(Scene script records)
***

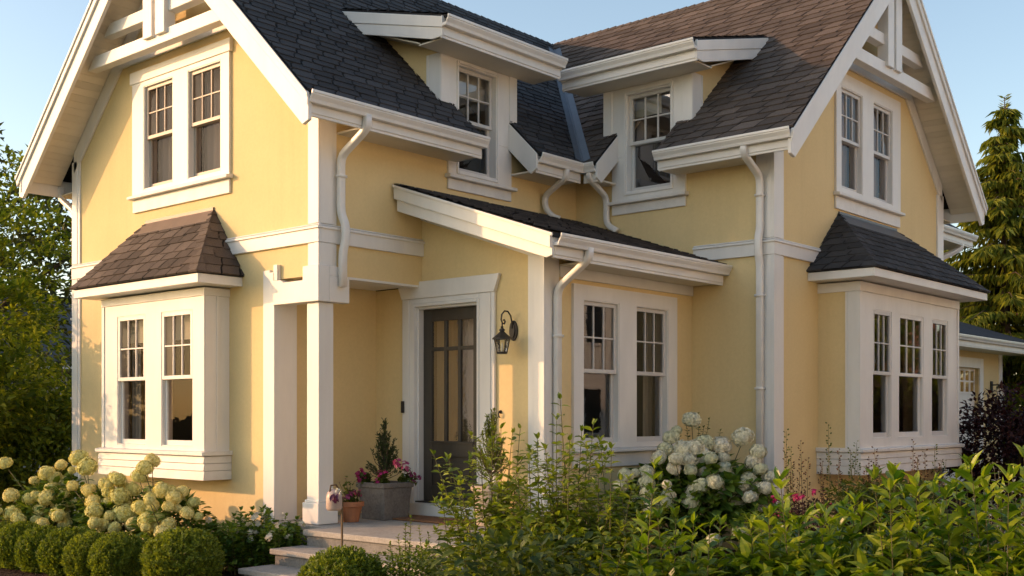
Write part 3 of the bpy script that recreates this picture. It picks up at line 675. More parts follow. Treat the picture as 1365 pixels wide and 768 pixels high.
# ---- bay windows
def bay(fr, u0, u1, b, z_top, r0, r1, rb, ze, ridge0, ridge1, zr, wins, tabs_mat, flash_mat, side_mat, seed, inners, sash_mats):
    """box bay on the wall: u0..u1, projection b; hipped roof eave r0..r1, projection rb"""
    B = bpy.data.objects.new('bay_window', None); COL.objects.link(B); B.parent = HOUSE
    zs = 1.27
    bw = casing(B, fr, 'window_front', wins, u0, u1, zs, z_top, n=b, proud=0.0)
    for wv, inn, sm in zip(wins, inners, sash_mats): sashes(B, fr, wv[0] + .012, wv[1] - .012, wv[2] + .016, wv[3] - .014, b + 0.030, 3, 2, sm, 0.51, inn, seed=int(wv[0] * 10), glz='glass_screen' if fr is FA else 'glass')
    # corner boards on the front, proud
    tr = MB()
    tr.box(fr, u0 - 0.012, u0 + 0.05, b + 0.001, b + 0.012, zs + 0.002, z_top); tr.box(fr, u1 - 0.05, u1 + 0.012, b + 0.001, b + 0.012, zs + 0.002, z_top)
    for a, sg in ((u0, -1), (u1, 1)):
        x0, x1 = (a - 0.012, a) if sg < 0 else (a, a + 0.012)
        tr.box(fr, x0, x1, b - 0.15, b, zs, z_top); tr.box(fr, x0 - 0.006 * (sg < 0), x1 + 0.006 * (sg > 0), b - 0.185, b - 0.151, zs, z_top)
    tr.build('corner_board', M['white'], B, 0.003)
    for q0 in (u0, u1 - 0.08): MB().box(fr, q0, q0 + 0.08, 0, b - 0.013, zs, z_top).build('side_wall', side_mat, B)
    fzb = MB(); fzb.box(fr, u0 - 0.018, u1 + 0.018, 0, b + 0.016, z_top + 0.001, ze - 0.015); fzb.build('frieze_board', M['white'], B, 0.004)
    # stool, apron boards, underside
    sl = MB(); sl.prof(fr, [(0, zs - 0.055), (b + 0.075, zs - 0.055), (b + 0.075, zs - 0.012), (b, zs), (0, zs)], u0 - 0.07, u1 + 0.07); sl.build('sill', M['white_sill'], B, 0.006)
    ap = MB(); z = zs - 0.057
    for k in range(3):
        h_ = 0.085 if k < 2 else 0.11
        ap.prof(fr, [(0, z - h_), (b + 0.045, z - h_), (b + 0.032, z - 0.004), (0, z - 0.004)], u0 - 0.045, u1 + 0.045); z -= h_
    ap.build('apron', M['white_sill'], B, 0.003)
    # roof
    fb = MB()
    fb.box(fr, r0, r1, rb - 0.03, rb, ze, ze + 0.105); fb.box(fr, r0, r0 + 0.03, 0, rb - 0.03, ze, ze + 0.105); fb.box(fr, r1 - 0.03, r1, 0, rb - 0.03, ze, ze + 0.105)
    fb.box(fr, r0 + 0.03, r1 - 0.03, 0, rb - 0.03, ze + 0.003, ze + 0.02)
    fb.build('fascia', M['white'], B, 0.005)
    e = 0.03; zb = ze + 0.112
    c0, c1 = fr(r0 - e, rb + e, zb), fr(r1 + e, rb + e, zb); k0, k1 = fr(r0 - e, 0.0, zb), fr(r1 + e, 0.0, zb); t0, t1 = fr(ridge0, 0.0, zr), fr(ridge1, 0.0, zr)
    mb = MB(); mb.add([c0, c1, k0, k1, t0, t1], [(0, 1, 5, 4), (2, 0, 4), (1, 3, 5), (0, 2, 3, 1), (2, 4, 5, 3)])
    rf = mb.build('roof', M['deck'], B)
    up = Vector((0, 0, 0.006))
    f1 = 0.80                                       # shingles stop at the metal top flashing
    m0, m1 = c0.lerp(t0, f1), c1.lerp(t1, f1)
    tabs_object('shingles', [[[c0 + up, c1 + up, m1 + up, m0 + up]], [[k0 + up, c0 + up, t0 + up]], [[k1 + up, c1 + up, t1 + up]]], tabs_mat, rf, seed, e=0.135, wv=(0.2, 0.3), slant=0.09, lift=0.016)
    fm = MB()
    fn = (c1 - c0).cross(t0 - c0).normalized(); fn = fn if fn.z > 0 else -fn
    fm.add([m0 + fn * .016, m1 + fn * .016, t1 + fn * .016, t0 + fn * .016, m0 - fn * .004, m1 - fn * .004], [(0, 1, 2, 3), (0, 1, 5, 4)])
    fm.box(fr, ridge0 - 0.01, ridge1 + 0.01, 0.0, 0.022, zr - 0.01, zr + 0.035)
    fm.build('flashing', flash_mat, rf)
    rs = random.Random(seed)
    for (a, b_, side, q, last) in ((c0, t0, k0, -1, 0.985), (c1, t1, k1, 1, 0.985)):
        hp = MB(); d_ = (b_ - a); ln = d_.length; d_.normalize()
        s1 = (c1 - c0).normalized() * (1 if q < 0 else -1)
        s2 = (side - a).normalized()
        t_ = 0.0; upv = (fn + Vector((0, 0, 1))).normalized()
        while t_ < ln * 0.97:
            p, p2 = a + d_ * t_, a + d_ * min(ln, t_ + 0.2); w = 0.17
            l0, l1 = 0.022, 0.010
            s1w = s1 * (w if t_ < ln * 0.72 else w * 0.5)
            s2w = s2 * w * min(1.0, (ln - t_) / ln * 1.6 + 0.1)
            pts = [p + s1w + upv * l0, p + upv * (l0 + .008), p + s2w + upv * l0, p2 + s1w + upv * l1, p2 + upv * l1, p2 + s2w + upv * l1, p + s1w, p, p + s2w]
            hp.add(pts, [(0, 1, 4, 3), (1, 2, 5, 4), (0, 6, 7, 1), (1, 7, 8, 2)]); t_ += 0.135
        hp.build('hip_cap', tabs_mat, rf, recalc=False)
    return B
bay(FA, 1.63, 3.88, 0.34, 3.06, 1.37, 4.13, 0.60, 3.17, 1.94, 3.40, 4.12, [(1.87, 2.53, 1.31, 2.92), (2.88, 3.53, 1.31, 2.92)], M['shingle_sunlit'], M['flash_brown'], M['white'], 41, [['halfblind'], ['halfblind', 'sides']], ['sash_white', 'sash_white'])
bay(FG, 5.70, 9.12, 0.56, 3.24, 5.41, 9.42, 0.88, 3.375, 6.30, 8.17, 4.34, [(6.10, 6.69, 1.38, 3.04), (6.93, 7.78, 1.38, 3.04), (8.09, 8.71, 1.38, 3.04)], M['shingle'], M['flash_dark'], M['stucco'], 43, [[], [], []], ['sash', 'sash_white', 'sash'])

# ---- corner boards and belt courses
def corner(z_spans, boards):
    for z0, z1 in z_spans:
        c_ = MB()
        for (fr, u0, u1, n1) in boards: c_.box(fr, u0, u1, 0.0, n1, z0, z1)
        c_.build('corner_board', M['white'], HOUSE, 0.004)
corner(((3.30, 3.548), (3.755, 5.24)), ((FA, 0.051, 0.16, 0.022), (FA, -0.03, 0.05, 0.03), (FB, 0.0, 0.17, 0.03), (FB, 0.171, 0.23, 0.022)))
corner(((0.1, 3.548), (3.755, 5.16)), ((FA, 5.12, 5.26, 0.03), (FA, 5.06, 5.119, 0.022)))
corner(((0.1, 3.618), (3.825, 5.24)), ((FF, -2.936, -2.78, 0.022), (FF, -3.0, -2.935, 0.031)))
corner(((0.1, 3.618), (3.825, 5.24)), ((FG, 4.479, 4.66, 0.03), (FG, 4.659, 4.74, 0.022)))
corner(((0.1, 3.618), (3.825, 5.10)), ((FG, 9.74, 9.98, 0.03),))
corner(((0.2, 3.42),), ((FD, -1.734, -1.655, 0.022), (FD, -1.89, -1.735, 0.03), (FE, 1.55, 1.66, 0.03), (FE, 1.661, 1.79, 0.022)))
def belt(fr, u0, u1, z0, z1, e0=0.0, e1=0.0):
    mb = MB(); mb.box(fr, u0 - e0 * 0.036, u1 + e1 * 0.036, 0.0, 0.036, z0, z1)
    mb.prof(fr, [(0, z1 - 0.002), (0.055, z1 - 0.002), (0.055, z1 + 0.018), (0.038, z1 + 0.030), (0, z1 + 0.034)], u0 - e0 * 0.055, u1 + e1 * 0.055)
    mb.prof(fr, [(0, z1 + 0.035), (0.035, z1 + 0.035), (0.02, z1 + 0.052), (0, z1 + 0.056)], u0 - e0 * 0.035, u1 + e1 * 0.035)
    mb.build('belt_course', M['white'], HOUSE, 0.003)
belt(FA, 0.0, 5.26, 3.55, 3.70, 1, 0); belt(FB, 0.0, 1.55, 3.55, 3.70)
belt(FF, -3.0, -1.9, 3.62, 3.77, 1, 0); belt(FG, 4.51, 9.95, 3.62, 3.77, 0, 0)

# ---- porch: post, pilaster, corner beam
pst = MB(); pst.box(FW, 0.0, 0.205, 0.0, 0.205, 0.74, 2.905)
for (fr, s) in ((FA, 1), (FB, 1)):
    pass
pst.box(FW, -0.035, 0.24, -0.035, 0.24, 0.505, 0.735); pst.box(FW, -0.018, 0.223, -0.018, 0.223, 0.735, 0.765)
pst.build('porch_post', M['white'], HOUSE, 0.006)
bmx = MB(); bmx.prism(FA, [(0.74, 2.91), (-0.06, 2.91), (-0.06, 3.30), (0.21, 3.30), (0.21, 3.15), (0.55, 3.15), (0.60, 3.18), (0.74, 3.18)], -0.10, 0.055)
bmx.box(FB, 0.101, 0.38, -0.05, 0.06, 2.91, 3.19); bmx.box(FB, 0.101, 0.30, -0.05, 0.058, 3.191, 3.298)
bmx.build('corner_beam', M['white'], HOUSE, 0.005)
pil = MB(); pil.box(FA, 0.715, 0.80, -0.27, 0.05, 0.3, 3.28); pil.box(FA, 0.80, 0.90, -0.02, 0.045, 0.3, 3.31); pil.box(FA, 0.905, 0.945, -0.02, 0.03, 0.3, 3.31); pil.box(FA, 0.66, 0.732, 0.0, 0.05, 3.181, 3.36)
pil.build('pilaster', M['white'], HOUSE, 0.004)
spb = MB(); spb.box(FB, 0.30, 1.55, -0.12, 0.001, 3.185, 3.21); spb.build('porch_ceiling', M['white'], HOUSE)

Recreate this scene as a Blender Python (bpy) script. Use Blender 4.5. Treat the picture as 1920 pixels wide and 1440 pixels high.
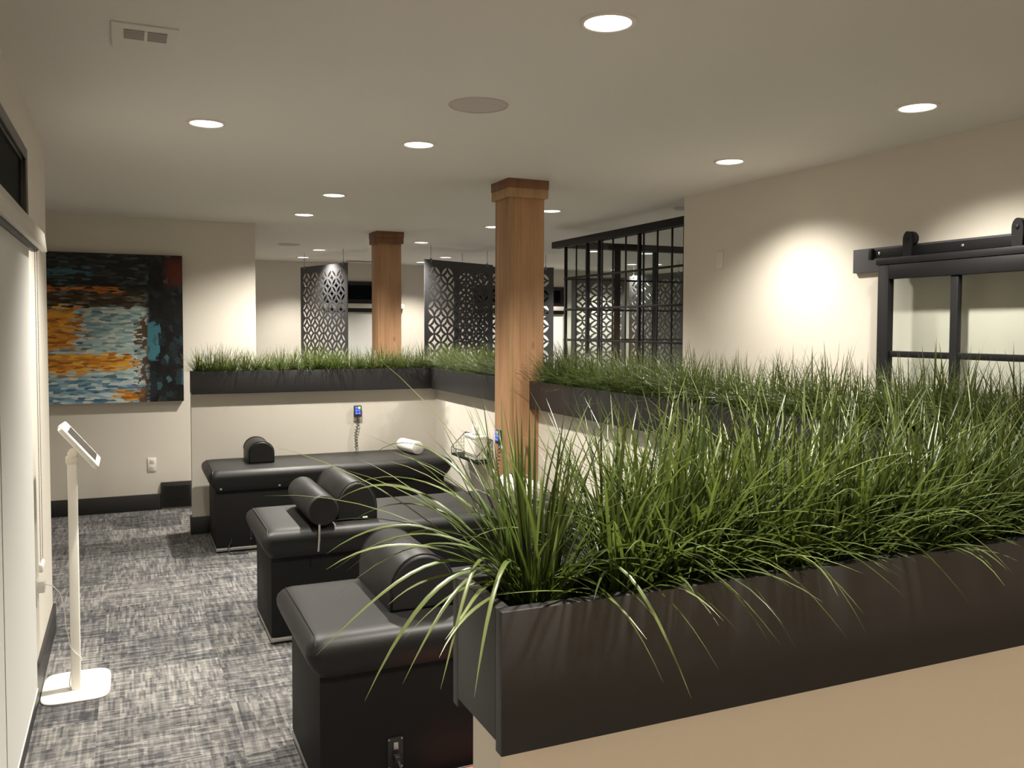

***

## WHAT THE TASK REQUIRES
Copy all lines from the data that hold the word "high".

## SOLUTION FOR THIS EXERCISE
Write part 3 of the bpy script that recreates this picture. It picks up at line 675. More parts follow. Treat the picture as 1365 pixels wide and 768 pixels high.
Recreate this scene as a Blender Python (bpy) script. Use Blender 4.5. Treat the picture as 1920 pixels wide and 1440 pixels high.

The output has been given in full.